— START DATA LINES —
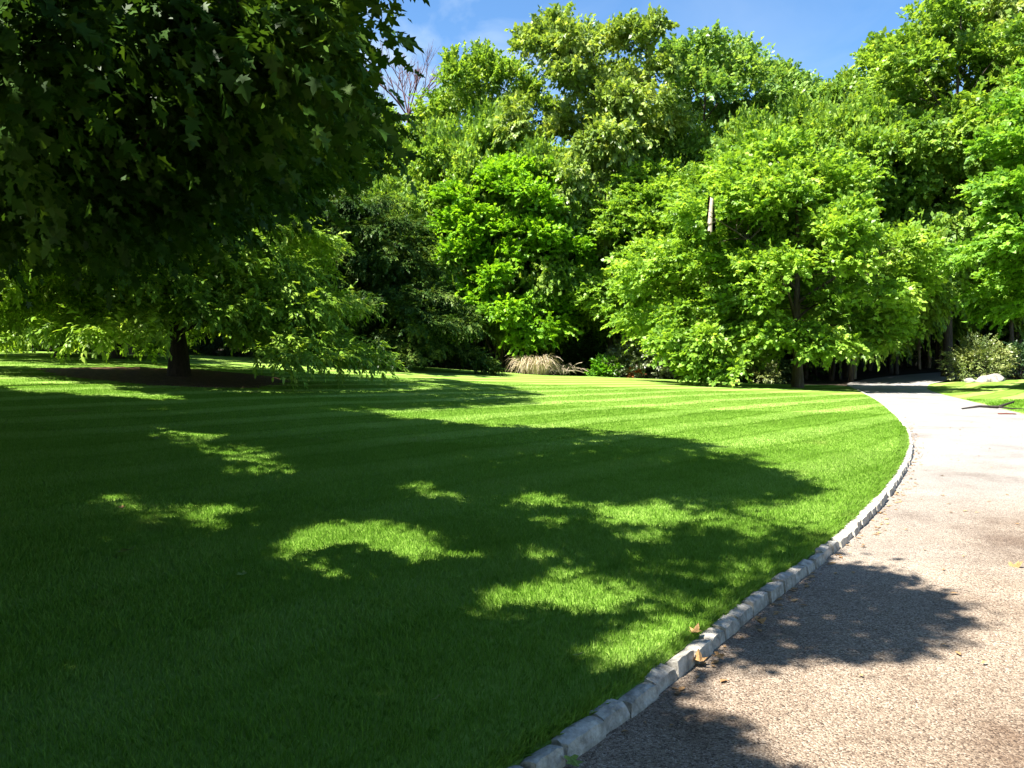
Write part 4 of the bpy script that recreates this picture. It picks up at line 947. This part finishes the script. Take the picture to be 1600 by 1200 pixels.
for i, (px, py, k, lab, sz) in enumerate(spots):
    o = link('fallen_leaf', lms[1-k] if False else lms[k], None); p = at(px, py); road = px > 1088 and k == 0 or px in (1588, 1120, 895, 1185, 1092)
    p[2] += -.035 if road and px != 1086 else .035
    o.location = p; o.scale = (sz, sz, sz); o.rotation_euler = (g.normal()*.25, g.normal()*.25, g.random()*6.28); tag(o, lab, 'leaf', 'fallen leaves')

# drifted leaf bits and grit along the kerb and over the drive
g = np.random.default_rng(141); Vb = []; n = 420
uu = g.uniform(float(np.interp(1.5, KLc[:, 1], ks)), float(np.interp(20, KLc[:, 1], ks)), n); off = np.where(g.random(n) < .72, .02+np.abs(g.normal(size=n))*.07, g.uniform(.1, 3.0, n))
for u, o_ in zip(uu, off):
    p = kpt(u); t = kpt(u+.05)-p; t /= np.linalg.norm(t); q = p+np.array([t[1], -t[0]])*o_
    z = float(H(q[0], q[1]))-.064+.035*(1-(2*min(1, o_/3.3)-1)**2)+.05*min(1, o_/3.3)**2+.006
    a = g.random()*6.28; L_ = g.uniform(.012, .035); ca, sa = math.cos(a)*L_, math.sin(a)*L_; h = g.uniform(.002, .012)
    Vb += [(q[0]-ca, q[1]-sa, z), (q[0]-sa*.5, q[1]+ca*.5, z+h), (q[0]+ca, q[1]+sa, z+h*.4), (q[0]+sa*.5, q[1]-ca*.5, z+h*.7)]
tag(link('leaf_debris', fast_mesh('leaf_debris', np.array(Vb), 4), None, M_DEADLEAF), kind='stuff', label='small dry leaf bits drifted along the kerb', cat='leaf debris')
# uncut grass leaning over the back of the kerb
n = 26000; uu = g.uniform(float(np.interp(1.2, KLc[:, 1], ks)), float(np.interp(16, KLc[:, 1], ks)), n)
P = np.stack([np.interp(uu, ks, KLc[:, 0]), np.interp(uu, ks, KLc[:, 1])], 1); Q = np.stack([np.interp(uu+.05, ks, KLc[:, 0]), np.interp(uu+.05, ks, KLc[:, 1])], 1)-P
Q /= np.linalg.norm(Q, axis=1)[:, None]; nn = np.stack([-Q[:, 1], Q[:, 0]], 1); b2_ = P+nn*(KW-.012+np.abs(g.normal(size=n))*.05)[:, None]
keepb = g.random(n) < .35+.65*(wob(b2_[:, 0], b2_[:, 1], 3) > -.05); b2_, nn = b2_[keepb], nn[keepb]; n = len(b2_)
b = np.stack([b2_[:, 0], b2_[:, 1], H(b2_[:, 0], b2_[:, 1])-.005], 1); hh = g.uniform(.025, .07, n); ln = g.uniform(-.01, .045, n); az = g.random(n)*6.28
tip = b+np.stack([-nn[:, 0]*ln+g.normal(size=n)*.012, -nn[:, 1]*ln+g.normal(size=n)*.012, hh], 1); mid = b+(tip-b)*np.array([.35, .35, .62]); w = np.stack([np.cos(az), np.sin(az), 0*az], 1)*np.clip(.0011*b[:, 1], .004, .012)[:, None]
V = np.stack([b-w*.5, b+w*.5, mid+w*.42, tip, mid-w*.42], 1).reshape(-1, 3)
tag(link('edge_grass', fast_mesh('edge_grass', V, 5, g.random(n)), None, M_BLADE), kind='stuff', label='longer grass leaning over the back of the kerb', cat='grass')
— END DATA LINES —
## DESCRIPTION OF THE TASK
Extract, word for word, each line from the top of the data down to and including the line with "o.location = p;"; skip the pictures.

## SOLVED PROBLEM
Write part 4 of the bpy script that recreates this picture. It picks up at line 947. This part finishes the script. Take the picture to be 1600 by 1200 pixels.
for i, (px, py, k, lab, sz) in enumerate(spots):
    o = link('fallen_leaf', lms[1-k] if False else lms[k], None); p = at(px, py); road = px > 1088 and k == 0 or px in (1588, 1120, 895, 1185, 1092)
    p[2] += -.035 if road and px != 1086 else .035
    o.location = p; o.scale = (sz, sz, sz); o.rotation_euler = (g.normal()*.25, g.normal()*.25, g.random()*6.28); tag(o, lab, 'leaf', 'fallen leaves')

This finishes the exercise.